Holocaust Centre North

 

In 2017 I began working as Director of the Holocaust Centre North with the task of turning an empty space at the University of Huddersfield's Schwann building into a museum exhibition, learning centre, conferencing and events space. We opened the Centre less than 18 months later, which felt miraculous but is really testament to the hard work and dedication of the project team which included the lead contractor and exhibition designers PLB Projects, fit-out contractor Workhaus, interpretation consultant Sam Heywood, artist and creative director Jenny Kagan, AV consultants Ay Pe, sound designers WMP, and AV hardware contractors Fusion. They were all terrific and I wouldn't hesitate to recommend working with them. 

 

As well as leading the charity in a new initiative I was the curator and project manager for the Centre's permanent exhibition, 'Through Our Eyes', which tells the story of the Holocaust through the eyes of 16 men and women who experienced it first hand. It brings together filmed eyewitness testimony, photographs, archival sources, official records and personal artefacts to describe and explain events in Germany and occupied Europe from the rise of Nazism in the 1920s through to the end of the Second World War and its aftermath. Curating the exhibition was a challenging and deeply personal experience and I felt a heavy sense of responsibility to the survivors and their families, some of whom had passed away in the decade since I had first started working with the charity. I wrote about the experience in a blog, 'Interpreting the Unthinkable', for British Online Archives which you can read here.
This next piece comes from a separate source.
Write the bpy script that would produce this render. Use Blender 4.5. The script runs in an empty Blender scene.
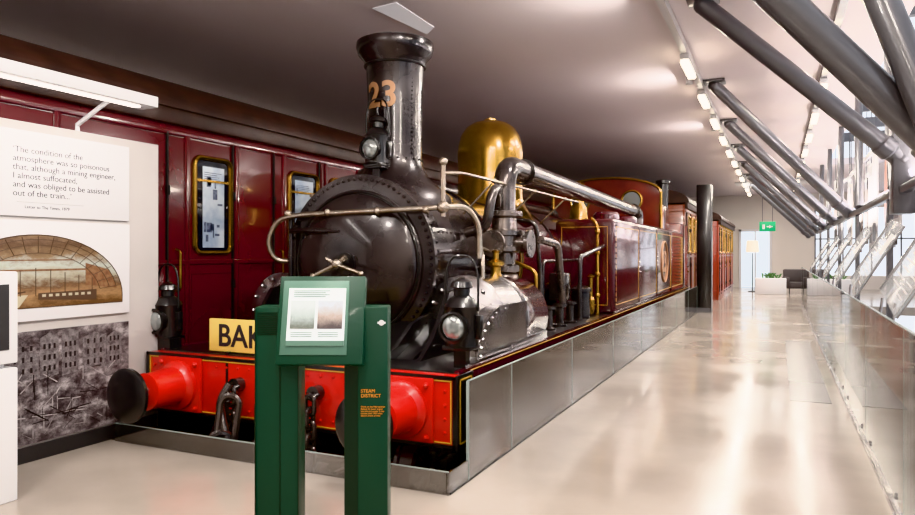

Audience feedback on the exhibition was exceptional, you can read a taster of it on Tripadvisor.  

 

The Centre is the first of its kind in the north of England, and the only publicly accessible resource for teaching and learning about the Holocaust based in a UK university. During my time as Director I led the Centre in a number of partnerships including the Imperial War Museum's Second World War and the Holocaust National Partnership Programme, and an exciting new development with the Wiener Holocaust Library to create an outpost and research collection in Huddersfield. We ran a wide range of successful events, some of which you can watch again on the University of Huddersfield's YouTube channel, and created a learning programme for primary and secondary schools with curriculum-linked workshops that explore the history of the Holocaust and reflect on its significance and relevance to the present day. I did a lot of fundraising, including helping to secure one of the region's biggest Resilient Heritage grants from the National Lottery Heritage Fund, and negotiated funding agreements with major trusts and foundations. 

 

I recently chose to move on from my role at the Centre in order to re-establish my freelance business, but creating the Centre and exhibition was one of the proudest achievements of my career and an exceptional opportunity to develop and learn.